**EXERCISE DETAILS**
Output, please, exactly those lines of the listing that come before the line with "from mathutils import Vector, Matrix", along with that line itself.

**SUPPLIED MATERIAL**
########################################

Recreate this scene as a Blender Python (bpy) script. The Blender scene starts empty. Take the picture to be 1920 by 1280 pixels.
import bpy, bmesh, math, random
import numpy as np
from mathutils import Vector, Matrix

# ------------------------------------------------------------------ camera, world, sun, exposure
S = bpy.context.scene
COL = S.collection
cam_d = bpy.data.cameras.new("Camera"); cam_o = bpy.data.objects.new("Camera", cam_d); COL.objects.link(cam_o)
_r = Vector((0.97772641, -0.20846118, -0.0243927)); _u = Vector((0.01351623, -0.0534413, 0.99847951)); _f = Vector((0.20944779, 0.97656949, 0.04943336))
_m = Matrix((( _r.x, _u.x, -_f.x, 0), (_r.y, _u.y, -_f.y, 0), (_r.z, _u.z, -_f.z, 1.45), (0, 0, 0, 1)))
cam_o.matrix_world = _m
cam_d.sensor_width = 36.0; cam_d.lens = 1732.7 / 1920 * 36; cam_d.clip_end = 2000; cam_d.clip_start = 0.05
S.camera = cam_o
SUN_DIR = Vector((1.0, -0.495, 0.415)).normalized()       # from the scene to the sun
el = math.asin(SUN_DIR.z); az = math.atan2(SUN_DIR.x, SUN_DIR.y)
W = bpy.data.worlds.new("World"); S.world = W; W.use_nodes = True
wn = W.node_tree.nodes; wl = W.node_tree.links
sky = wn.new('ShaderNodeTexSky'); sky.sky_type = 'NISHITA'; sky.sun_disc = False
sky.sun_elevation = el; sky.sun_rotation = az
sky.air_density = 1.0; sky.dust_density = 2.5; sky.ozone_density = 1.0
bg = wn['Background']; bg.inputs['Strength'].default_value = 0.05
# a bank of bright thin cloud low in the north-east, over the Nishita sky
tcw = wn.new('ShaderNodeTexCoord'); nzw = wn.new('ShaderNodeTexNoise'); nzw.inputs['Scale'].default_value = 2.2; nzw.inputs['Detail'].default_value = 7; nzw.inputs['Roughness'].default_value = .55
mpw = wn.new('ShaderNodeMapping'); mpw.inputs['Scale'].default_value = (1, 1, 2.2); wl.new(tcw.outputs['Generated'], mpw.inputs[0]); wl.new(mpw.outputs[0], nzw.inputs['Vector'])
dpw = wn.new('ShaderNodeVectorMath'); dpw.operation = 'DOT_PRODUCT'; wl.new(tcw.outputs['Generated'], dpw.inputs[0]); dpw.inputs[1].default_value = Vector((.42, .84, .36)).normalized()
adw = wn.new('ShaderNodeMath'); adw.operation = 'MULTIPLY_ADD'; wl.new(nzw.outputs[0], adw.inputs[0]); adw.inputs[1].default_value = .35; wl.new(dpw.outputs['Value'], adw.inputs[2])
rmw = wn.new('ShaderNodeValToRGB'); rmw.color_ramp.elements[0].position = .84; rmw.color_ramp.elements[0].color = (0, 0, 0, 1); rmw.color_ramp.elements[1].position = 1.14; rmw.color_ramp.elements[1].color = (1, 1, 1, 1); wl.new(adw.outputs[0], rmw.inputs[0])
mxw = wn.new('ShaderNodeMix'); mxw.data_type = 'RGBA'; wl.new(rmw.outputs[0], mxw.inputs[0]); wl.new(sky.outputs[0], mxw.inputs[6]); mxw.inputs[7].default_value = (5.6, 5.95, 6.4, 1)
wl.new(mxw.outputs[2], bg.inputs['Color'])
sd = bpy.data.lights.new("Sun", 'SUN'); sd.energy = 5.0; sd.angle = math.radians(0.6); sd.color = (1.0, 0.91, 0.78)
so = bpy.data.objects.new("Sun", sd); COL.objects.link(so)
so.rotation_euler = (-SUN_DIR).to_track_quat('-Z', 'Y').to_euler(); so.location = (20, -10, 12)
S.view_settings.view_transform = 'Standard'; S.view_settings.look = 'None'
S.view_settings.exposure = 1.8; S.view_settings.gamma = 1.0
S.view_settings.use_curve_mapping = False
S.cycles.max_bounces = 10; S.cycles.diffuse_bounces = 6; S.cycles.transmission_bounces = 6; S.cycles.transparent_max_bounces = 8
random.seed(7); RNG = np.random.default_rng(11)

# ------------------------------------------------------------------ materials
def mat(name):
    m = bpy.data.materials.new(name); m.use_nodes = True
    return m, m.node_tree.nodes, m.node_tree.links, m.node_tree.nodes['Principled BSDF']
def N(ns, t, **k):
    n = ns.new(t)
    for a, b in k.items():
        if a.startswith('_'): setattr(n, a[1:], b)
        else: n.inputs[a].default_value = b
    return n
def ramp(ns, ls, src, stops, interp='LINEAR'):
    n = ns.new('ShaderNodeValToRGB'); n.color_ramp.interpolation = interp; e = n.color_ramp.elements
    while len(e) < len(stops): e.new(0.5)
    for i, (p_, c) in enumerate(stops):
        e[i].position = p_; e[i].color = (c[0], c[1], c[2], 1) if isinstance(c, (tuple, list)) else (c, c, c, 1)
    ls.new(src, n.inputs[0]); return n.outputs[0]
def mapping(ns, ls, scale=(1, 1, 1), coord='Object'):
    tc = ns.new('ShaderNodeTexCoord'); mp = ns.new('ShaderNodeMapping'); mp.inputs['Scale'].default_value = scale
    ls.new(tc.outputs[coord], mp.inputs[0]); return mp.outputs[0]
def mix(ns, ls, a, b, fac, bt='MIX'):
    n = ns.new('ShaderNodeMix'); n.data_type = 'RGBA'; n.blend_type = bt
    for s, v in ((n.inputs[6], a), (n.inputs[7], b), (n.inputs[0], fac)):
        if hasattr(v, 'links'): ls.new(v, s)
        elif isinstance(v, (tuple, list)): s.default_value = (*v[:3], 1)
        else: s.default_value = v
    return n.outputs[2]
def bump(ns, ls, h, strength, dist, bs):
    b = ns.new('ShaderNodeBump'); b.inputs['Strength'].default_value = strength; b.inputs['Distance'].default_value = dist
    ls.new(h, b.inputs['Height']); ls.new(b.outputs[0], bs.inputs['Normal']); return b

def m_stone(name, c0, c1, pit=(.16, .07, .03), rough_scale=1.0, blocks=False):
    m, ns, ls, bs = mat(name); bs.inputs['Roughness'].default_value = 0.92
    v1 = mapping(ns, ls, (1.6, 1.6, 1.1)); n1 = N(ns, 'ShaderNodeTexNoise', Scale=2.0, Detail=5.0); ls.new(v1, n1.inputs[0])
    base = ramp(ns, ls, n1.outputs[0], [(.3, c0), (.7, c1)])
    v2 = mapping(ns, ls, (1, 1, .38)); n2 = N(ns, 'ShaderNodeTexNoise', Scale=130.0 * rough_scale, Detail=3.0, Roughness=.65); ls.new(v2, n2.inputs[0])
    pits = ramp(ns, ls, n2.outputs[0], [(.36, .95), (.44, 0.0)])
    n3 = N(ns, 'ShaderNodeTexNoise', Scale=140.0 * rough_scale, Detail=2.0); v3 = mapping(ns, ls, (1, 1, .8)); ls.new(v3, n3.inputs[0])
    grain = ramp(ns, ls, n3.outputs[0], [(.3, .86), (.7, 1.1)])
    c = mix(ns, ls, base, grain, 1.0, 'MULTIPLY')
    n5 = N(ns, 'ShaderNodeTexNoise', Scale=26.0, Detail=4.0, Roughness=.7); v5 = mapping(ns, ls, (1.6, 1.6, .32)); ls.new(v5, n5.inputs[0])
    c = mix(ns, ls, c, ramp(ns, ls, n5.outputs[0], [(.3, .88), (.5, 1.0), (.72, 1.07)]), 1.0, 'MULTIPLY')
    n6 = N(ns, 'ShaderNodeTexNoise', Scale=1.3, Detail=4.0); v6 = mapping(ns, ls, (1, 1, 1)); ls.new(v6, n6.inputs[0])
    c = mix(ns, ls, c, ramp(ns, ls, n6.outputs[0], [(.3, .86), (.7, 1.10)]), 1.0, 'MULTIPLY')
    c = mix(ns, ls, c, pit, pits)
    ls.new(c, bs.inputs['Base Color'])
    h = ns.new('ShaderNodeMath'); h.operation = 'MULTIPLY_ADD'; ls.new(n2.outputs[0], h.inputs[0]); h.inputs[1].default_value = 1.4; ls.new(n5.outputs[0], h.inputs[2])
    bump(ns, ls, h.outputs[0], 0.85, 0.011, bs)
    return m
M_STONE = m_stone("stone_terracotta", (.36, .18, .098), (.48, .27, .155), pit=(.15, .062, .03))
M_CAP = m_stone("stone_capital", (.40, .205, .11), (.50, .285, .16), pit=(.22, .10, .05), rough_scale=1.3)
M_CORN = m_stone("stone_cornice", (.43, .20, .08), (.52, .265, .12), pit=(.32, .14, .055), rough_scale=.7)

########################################

**SOLUTION TO THIS PROBLEM**
Recreate this scene as a Blender Python (bpy) script. The Blender scene starts empty. Take the picture to be 1920 by 1280 pixels.
import bpy, bmesh, math, random
import numpy as np
from mathutils import Vector, Matrix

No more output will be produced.